More positively, the decision called on developed countries to channel a "substantial share" of public climate funds to adaptation activities, which are measures to help at-risk communities adjust to wilder weather and rising oceans.

Adaptation has received less than a fifth of allocations through international government-backed climate funds since 2003, figures show, with the vast majority going to mitigation, or actions to reduce planet-warming emissions.

There was disappointment in Lima, however, that no percentage was specified for the proportion of public finance that should go to adaptation.

Several countries at the talks - including Belgium, Australia, Peru and Colombia - put new pledges on the table for the Green Climate Fund (GCF). Those brought total contributions to the fledgling finance mechanism to nearly $10.2 billion from 27 countries, reaching an informal target.

And Germany contributed 50 million euros (around $62 million) to the Adaptation Fund, which was set up under the U.N. climate change convention and has committed $265 million to climate resilience projects in 44 countries since 2010.

The fund aims to raise $160 million in 2014 and 2015, but has received only the German pledge so far.

RESTORING FAITH

While welcoming the commitments of funds to the Green Climate Fund, many developing countries have pointed out that $10 billion is nowhere near enough to protect people from growing climate change impacts and provide renewable energy to the millions who lack electricity, while transitioning their economies away from the use of polluting fossil fuels.

Saleemul Huq, director of the Dhaka-based International Centre for Climate Change and Development, criticised donor governments for failing to top up another fund meant to bankroll the adaptation plans of the least-developed nations to the tune of $2 billion.

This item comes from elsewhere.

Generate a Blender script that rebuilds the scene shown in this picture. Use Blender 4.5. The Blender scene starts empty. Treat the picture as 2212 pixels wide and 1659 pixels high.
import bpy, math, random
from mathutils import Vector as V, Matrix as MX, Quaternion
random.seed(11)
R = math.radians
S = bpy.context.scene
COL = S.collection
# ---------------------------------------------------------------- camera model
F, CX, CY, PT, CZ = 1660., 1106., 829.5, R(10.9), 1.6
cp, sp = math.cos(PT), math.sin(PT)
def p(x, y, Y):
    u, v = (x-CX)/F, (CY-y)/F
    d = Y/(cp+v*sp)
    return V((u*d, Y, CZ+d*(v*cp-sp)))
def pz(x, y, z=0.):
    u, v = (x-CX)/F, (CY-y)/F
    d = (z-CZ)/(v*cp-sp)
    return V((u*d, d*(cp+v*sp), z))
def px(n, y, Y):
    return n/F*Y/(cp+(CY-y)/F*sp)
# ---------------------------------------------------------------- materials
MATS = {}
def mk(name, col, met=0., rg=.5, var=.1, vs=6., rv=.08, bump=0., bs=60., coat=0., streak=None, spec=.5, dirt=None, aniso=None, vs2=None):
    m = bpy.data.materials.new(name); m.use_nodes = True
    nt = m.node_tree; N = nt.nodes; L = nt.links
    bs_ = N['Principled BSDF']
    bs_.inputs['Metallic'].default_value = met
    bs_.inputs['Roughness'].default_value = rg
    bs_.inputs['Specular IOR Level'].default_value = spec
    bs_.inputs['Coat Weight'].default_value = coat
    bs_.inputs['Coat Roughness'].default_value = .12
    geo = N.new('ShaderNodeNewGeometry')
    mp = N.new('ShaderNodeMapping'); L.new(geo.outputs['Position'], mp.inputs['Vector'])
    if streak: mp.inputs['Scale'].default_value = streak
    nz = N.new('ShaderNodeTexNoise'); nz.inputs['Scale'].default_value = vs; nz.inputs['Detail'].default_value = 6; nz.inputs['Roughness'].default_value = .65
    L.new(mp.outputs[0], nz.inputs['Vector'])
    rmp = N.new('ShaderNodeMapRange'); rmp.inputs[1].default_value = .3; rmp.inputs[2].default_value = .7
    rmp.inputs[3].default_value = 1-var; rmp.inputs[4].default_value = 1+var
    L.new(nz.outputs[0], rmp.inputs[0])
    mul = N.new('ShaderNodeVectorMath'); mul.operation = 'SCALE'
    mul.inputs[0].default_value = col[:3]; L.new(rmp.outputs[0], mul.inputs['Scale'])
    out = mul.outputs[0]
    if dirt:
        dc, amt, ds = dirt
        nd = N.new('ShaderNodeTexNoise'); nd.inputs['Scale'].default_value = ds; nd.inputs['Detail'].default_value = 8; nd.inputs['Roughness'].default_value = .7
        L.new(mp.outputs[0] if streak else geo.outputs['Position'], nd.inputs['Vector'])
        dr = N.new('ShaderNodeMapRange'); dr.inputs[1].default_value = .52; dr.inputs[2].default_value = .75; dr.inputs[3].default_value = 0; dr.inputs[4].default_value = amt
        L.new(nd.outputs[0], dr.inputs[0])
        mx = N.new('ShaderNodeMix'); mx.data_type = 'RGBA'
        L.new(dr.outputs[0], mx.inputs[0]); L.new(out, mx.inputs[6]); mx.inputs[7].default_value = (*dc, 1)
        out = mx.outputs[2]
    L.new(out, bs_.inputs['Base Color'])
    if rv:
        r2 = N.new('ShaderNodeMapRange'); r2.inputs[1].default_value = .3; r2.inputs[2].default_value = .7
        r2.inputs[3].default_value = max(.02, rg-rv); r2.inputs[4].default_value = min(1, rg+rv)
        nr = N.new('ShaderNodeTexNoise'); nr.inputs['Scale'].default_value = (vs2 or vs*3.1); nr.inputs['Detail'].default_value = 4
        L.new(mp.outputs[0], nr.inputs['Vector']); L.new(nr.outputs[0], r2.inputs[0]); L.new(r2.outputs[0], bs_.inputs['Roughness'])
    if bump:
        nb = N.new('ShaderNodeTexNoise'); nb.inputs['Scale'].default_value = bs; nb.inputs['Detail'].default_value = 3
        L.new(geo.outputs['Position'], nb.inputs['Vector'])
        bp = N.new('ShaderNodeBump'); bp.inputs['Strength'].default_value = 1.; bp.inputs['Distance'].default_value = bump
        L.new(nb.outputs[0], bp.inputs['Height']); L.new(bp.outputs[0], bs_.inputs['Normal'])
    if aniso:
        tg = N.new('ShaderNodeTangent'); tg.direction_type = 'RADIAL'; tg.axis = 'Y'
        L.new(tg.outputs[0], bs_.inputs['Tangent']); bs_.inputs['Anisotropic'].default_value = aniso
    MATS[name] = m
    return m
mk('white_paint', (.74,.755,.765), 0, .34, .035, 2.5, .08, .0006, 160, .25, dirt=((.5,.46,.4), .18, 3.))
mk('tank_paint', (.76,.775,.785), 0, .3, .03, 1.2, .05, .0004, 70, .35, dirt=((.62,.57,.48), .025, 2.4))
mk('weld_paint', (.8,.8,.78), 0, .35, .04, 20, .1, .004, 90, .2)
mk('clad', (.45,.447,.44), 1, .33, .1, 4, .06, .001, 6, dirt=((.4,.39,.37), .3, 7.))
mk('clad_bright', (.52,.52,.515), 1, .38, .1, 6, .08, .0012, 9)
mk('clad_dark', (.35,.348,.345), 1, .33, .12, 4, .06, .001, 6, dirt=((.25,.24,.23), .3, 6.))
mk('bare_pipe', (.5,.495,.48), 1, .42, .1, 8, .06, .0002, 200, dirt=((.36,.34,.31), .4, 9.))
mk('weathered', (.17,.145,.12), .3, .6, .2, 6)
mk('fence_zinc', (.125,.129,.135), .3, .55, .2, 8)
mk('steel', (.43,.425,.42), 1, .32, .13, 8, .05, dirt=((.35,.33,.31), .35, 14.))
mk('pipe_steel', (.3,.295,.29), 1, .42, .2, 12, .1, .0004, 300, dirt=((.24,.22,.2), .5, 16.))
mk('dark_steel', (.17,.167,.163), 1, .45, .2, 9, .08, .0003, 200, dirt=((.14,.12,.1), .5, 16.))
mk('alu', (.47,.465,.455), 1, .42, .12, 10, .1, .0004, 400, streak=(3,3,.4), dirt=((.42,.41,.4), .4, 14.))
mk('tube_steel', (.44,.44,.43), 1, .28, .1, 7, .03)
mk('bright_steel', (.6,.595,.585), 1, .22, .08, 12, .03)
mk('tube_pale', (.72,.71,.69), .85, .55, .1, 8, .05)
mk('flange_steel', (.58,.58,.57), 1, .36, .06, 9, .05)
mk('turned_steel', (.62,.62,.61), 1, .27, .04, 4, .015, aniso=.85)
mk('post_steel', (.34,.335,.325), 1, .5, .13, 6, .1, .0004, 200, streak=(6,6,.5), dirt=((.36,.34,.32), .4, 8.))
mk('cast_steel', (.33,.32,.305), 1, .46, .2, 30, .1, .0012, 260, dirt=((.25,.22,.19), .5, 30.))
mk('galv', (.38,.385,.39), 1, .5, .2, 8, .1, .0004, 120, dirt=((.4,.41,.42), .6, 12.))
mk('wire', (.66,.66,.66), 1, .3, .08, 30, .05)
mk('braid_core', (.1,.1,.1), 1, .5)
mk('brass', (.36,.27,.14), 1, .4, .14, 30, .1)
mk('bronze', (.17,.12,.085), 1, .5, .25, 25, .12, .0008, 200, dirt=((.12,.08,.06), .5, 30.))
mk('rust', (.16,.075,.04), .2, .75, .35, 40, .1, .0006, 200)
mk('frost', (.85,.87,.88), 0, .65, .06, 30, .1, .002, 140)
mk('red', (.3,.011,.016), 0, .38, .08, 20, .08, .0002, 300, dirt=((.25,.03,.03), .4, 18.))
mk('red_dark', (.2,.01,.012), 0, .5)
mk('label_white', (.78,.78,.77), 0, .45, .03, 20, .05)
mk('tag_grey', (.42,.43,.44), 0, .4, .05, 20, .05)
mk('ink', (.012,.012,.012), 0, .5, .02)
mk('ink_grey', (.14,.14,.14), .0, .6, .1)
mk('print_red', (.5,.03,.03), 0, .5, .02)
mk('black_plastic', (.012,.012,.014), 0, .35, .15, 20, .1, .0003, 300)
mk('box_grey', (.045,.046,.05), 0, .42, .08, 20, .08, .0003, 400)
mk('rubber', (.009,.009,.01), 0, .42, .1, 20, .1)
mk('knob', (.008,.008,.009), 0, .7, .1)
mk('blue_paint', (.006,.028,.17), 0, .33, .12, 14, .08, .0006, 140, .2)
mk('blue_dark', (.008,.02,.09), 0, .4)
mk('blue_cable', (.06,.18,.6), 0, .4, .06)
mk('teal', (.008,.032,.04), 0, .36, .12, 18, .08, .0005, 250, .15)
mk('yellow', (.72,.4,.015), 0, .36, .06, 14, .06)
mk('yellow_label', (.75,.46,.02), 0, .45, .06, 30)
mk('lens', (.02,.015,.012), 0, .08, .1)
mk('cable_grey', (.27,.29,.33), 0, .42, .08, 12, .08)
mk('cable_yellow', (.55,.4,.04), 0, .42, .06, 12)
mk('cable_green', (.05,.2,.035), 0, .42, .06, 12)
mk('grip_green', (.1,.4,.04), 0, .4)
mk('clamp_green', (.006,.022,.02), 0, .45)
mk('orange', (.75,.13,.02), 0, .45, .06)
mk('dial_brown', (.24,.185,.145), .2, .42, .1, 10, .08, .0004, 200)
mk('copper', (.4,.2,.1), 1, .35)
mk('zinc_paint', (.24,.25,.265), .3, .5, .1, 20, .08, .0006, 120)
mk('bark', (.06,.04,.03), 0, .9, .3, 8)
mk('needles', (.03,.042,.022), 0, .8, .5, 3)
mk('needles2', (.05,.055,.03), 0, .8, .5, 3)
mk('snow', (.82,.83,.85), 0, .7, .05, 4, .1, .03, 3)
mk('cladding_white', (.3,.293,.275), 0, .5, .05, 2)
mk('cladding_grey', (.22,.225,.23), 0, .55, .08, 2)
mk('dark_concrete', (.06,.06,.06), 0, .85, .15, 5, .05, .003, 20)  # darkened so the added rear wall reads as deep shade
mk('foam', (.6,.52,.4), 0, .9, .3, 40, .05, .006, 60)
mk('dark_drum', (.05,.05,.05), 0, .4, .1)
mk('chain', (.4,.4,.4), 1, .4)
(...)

It remained less than half full, he said.

These poorest countries have been "left high and dry", he said, exacerbating the feeling of "bad faith" over climate finance promises in recent years.

Earlier in the Lima talks, the U.N. climate change chief, Christiana Figueres, said governments should start working out what flows of money could be counted towards the $100 billion goal, and highlighted the need for further research on climate finance after an initial report revealed knowledge gaps.

But little concrete progress was made on the issue of definitions and transparency in Lima.

"Everybody measuring in the same way is very important," Rachel Kyte, the World Bank's special envoy for climate change, said on the sidelines of the talks. "It's the only way you're going to build trust in the process, and it's the only way you're going to really have any faith in any numbers."